Alongside the Singing Wells recordings, academic documentation by scholars including Darkwa and Njoora and Mtawali (published in the ILAM Journal) has provided analytical frameworks for understanding Digo instruments within the broader context of East African and coastal musicology. These scholars have classified the instruments, described their construction and playing techniques, and placed them within the typological systems used by comparative musicologists worldwide.
The Future of Sound
The instruments of the Digo face the same challenge as the musical traditions they serve: the pressure of modernisation, the competition of electronic and recorded music, the difficulty of maintaining craft traditions when the economic incentives favour mass-produced alternatives. A chivoti takes skill and time to make. A plastic recorder takes neither. The msondo drum requires specific hides, specific woods, specific lacing techniques passed from craftsperson to craftsperson. An electronic drum machine requires only electricity.

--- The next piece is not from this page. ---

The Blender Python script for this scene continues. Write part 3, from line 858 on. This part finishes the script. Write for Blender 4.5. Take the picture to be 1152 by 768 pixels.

Yet the instruments endure, because they carry something that their replacements cannot replicate. The chivoti sounding at dawn does not merely produce a pitch — it produces the specific, culturally loaded sound that tells a Digo community that ceremony is beginning. The nzumari does not merely play a melody — it issues an invitation that carries the weight of tradition behind it. The kayamba does not merely produce a rhythm — it carries the memory of Shungwaya in its sound. These are not features that can be digitised. They are meanings that reside in the physical objects themselves, in their materials, their craftsmanship, and the hands that play them — and they will endure for as long as there are Digo craftspeople willing to make them and Digo musicians willing to play them.